REQUIREMENTS> Each line containing the word "part" should be found and copied.

DATA EXCERPT>
* * * * *

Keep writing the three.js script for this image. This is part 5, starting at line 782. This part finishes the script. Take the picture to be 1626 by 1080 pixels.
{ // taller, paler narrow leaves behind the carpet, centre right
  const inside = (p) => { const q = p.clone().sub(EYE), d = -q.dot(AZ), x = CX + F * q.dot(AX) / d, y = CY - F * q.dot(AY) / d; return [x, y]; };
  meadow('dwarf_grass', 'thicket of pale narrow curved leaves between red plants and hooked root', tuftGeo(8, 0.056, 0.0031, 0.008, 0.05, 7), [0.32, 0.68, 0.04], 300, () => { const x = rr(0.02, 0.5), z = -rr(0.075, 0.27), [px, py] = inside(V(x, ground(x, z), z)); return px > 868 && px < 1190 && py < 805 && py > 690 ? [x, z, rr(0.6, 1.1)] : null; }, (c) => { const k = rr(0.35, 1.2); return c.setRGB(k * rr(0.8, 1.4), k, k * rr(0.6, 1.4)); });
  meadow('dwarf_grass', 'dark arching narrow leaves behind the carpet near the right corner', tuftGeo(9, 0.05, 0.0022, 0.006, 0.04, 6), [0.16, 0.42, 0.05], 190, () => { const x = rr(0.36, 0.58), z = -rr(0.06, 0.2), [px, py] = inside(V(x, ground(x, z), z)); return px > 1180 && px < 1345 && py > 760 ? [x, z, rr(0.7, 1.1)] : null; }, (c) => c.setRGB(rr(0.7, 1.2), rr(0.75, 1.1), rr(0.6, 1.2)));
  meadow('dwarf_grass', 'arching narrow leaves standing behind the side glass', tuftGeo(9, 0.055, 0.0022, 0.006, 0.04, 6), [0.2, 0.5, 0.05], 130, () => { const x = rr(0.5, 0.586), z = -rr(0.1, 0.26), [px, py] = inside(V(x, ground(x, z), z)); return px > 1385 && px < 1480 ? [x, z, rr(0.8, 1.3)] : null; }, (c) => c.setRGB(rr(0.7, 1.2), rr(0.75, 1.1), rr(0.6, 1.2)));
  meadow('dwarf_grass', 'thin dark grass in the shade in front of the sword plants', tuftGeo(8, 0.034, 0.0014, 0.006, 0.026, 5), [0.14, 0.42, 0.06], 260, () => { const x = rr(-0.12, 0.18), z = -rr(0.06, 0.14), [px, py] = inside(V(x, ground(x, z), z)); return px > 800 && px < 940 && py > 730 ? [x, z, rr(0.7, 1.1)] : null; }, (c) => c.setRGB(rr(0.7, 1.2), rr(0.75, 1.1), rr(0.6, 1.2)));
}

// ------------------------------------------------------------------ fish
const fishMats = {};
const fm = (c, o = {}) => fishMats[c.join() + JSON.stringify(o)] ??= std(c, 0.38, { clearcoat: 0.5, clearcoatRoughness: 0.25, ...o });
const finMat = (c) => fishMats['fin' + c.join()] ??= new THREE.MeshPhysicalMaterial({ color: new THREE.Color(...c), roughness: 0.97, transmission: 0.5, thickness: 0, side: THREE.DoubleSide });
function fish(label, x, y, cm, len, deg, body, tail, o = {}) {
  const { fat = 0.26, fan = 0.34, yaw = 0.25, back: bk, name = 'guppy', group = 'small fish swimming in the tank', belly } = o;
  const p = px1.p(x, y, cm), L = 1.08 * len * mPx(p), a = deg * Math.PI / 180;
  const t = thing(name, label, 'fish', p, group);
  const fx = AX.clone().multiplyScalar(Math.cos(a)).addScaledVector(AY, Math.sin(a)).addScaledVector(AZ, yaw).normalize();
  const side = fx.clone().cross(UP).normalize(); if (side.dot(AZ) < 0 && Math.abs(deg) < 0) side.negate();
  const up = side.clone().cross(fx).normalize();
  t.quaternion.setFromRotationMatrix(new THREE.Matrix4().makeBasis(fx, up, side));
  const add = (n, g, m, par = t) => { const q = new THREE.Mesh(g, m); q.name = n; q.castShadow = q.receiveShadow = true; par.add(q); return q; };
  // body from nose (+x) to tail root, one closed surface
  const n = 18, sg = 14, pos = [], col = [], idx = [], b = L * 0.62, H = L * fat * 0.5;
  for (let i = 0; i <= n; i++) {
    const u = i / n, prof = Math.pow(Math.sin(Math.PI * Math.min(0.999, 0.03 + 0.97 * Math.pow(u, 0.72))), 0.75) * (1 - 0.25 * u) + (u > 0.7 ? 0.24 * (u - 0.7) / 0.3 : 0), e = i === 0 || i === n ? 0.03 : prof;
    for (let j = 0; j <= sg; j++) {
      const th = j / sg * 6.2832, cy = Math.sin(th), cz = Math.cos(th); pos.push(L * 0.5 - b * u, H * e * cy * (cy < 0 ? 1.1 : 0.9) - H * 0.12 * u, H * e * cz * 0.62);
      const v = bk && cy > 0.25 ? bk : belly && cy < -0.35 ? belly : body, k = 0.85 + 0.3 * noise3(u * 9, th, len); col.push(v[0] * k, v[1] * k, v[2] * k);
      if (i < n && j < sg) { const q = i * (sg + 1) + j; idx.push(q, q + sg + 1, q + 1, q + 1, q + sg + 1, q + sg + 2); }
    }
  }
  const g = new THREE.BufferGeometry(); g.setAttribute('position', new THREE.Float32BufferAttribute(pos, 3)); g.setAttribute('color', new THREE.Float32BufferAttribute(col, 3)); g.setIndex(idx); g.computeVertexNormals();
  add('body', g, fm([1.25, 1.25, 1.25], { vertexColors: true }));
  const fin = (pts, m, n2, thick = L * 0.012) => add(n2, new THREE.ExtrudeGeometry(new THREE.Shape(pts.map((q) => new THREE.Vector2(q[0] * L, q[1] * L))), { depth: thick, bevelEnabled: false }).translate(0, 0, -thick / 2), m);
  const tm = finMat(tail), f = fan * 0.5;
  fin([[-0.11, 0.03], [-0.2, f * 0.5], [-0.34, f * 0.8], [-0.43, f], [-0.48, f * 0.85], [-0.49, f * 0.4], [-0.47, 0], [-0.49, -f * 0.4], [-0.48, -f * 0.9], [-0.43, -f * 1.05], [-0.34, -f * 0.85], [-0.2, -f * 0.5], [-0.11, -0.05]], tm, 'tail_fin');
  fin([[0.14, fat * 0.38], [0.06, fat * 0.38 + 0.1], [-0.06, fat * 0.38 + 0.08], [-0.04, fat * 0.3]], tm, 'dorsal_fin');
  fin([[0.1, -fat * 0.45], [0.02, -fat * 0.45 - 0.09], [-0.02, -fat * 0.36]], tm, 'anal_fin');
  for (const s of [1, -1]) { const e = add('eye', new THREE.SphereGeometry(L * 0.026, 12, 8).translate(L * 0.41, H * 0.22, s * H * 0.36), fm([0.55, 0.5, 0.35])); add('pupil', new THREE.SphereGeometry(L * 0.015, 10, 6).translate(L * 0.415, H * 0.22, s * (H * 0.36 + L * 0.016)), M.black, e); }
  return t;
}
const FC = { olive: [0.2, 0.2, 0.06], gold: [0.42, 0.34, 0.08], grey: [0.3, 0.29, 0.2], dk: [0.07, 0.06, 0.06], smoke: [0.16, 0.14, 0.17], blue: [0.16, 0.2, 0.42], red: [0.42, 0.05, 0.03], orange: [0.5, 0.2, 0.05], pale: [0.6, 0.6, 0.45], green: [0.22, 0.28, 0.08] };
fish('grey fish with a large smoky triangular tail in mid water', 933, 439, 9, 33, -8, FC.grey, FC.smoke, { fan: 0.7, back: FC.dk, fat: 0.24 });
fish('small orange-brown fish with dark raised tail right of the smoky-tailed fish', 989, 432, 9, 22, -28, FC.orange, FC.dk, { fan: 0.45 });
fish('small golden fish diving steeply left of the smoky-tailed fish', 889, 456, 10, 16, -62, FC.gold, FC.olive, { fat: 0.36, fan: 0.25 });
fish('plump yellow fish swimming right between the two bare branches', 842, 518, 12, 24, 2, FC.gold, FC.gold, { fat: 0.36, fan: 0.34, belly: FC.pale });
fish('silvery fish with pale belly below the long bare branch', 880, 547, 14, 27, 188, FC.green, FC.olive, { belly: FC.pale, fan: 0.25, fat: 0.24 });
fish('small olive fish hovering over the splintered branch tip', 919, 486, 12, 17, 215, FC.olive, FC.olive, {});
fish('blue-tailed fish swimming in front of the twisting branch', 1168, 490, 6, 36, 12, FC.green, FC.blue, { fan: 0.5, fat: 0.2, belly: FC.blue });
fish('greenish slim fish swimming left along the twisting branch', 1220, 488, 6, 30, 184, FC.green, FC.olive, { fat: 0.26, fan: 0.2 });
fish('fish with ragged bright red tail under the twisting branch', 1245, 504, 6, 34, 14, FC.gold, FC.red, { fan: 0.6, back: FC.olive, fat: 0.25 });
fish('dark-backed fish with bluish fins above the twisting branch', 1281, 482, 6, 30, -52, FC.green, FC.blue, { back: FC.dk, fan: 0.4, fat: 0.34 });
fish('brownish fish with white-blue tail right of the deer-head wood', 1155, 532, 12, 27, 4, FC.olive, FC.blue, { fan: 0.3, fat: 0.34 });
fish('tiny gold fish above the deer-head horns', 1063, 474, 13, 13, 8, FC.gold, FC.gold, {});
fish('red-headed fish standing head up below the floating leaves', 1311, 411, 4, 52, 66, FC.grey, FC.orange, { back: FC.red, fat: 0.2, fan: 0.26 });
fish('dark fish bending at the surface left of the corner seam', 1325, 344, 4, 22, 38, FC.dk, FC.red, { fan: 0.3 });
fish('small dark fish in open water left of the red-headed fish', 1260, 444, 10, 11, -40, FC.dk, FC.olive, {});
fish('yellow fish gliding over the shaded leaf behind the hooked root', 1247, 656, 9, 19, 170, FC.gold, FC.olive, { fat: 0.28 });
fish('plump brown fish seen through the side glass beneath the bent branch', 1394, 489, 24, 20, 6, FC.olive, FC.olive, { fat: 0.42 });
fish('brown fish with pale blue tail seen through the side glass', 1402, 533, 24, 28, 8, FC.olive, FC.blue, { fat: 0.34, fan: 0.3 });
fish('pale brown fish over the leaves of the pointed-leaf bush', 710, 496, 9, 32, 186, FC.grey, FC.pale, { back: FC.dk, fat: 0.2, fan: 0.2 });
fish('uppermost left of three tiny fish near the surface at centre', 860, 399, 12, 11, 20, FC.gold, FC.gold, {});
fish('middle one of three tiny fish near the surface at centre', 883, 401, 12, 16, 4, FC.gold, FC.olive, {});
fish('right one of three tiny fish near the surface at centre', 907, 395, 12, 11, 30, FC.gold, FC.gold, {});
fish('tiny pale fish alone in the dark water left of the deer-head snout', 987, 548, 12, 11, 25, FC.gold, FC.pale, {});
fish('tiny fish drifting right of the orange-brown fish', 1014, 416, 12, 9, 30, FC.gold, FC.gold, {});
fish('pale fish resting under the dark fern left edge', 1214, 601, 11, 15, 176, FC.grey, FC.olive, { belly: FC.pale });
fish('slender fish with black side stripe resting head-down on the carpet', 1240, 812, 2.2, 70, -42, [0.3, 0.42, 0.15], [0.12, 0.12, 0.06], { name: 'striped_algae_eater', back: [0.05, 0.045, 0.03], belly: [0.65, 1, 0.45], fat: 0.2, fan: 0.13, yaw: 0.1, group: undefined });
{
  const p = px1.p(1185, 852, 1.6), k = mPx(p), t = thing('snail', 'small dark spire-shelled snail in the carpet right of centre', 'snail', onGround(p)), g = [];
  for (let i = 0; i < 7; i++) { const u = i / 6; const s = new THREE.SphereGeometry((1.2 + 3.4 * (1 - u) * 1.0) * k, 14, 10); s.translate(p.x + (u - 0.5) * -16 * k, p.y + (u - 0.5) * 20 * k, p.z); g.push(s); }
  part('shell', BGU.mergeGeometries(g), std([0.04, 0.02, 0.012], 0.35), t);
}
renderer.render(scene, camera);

* * * * *

FINISHED TASK>
Keep writing the three.js script for this image. This is part 5, starting at line 782. This part finishes the script. Take the picture to be 1626 by 1080 pixels.
  part('shell', BGU.mergeGeometries(g), std([0.04, 0.02, 0.012], 0.35), t);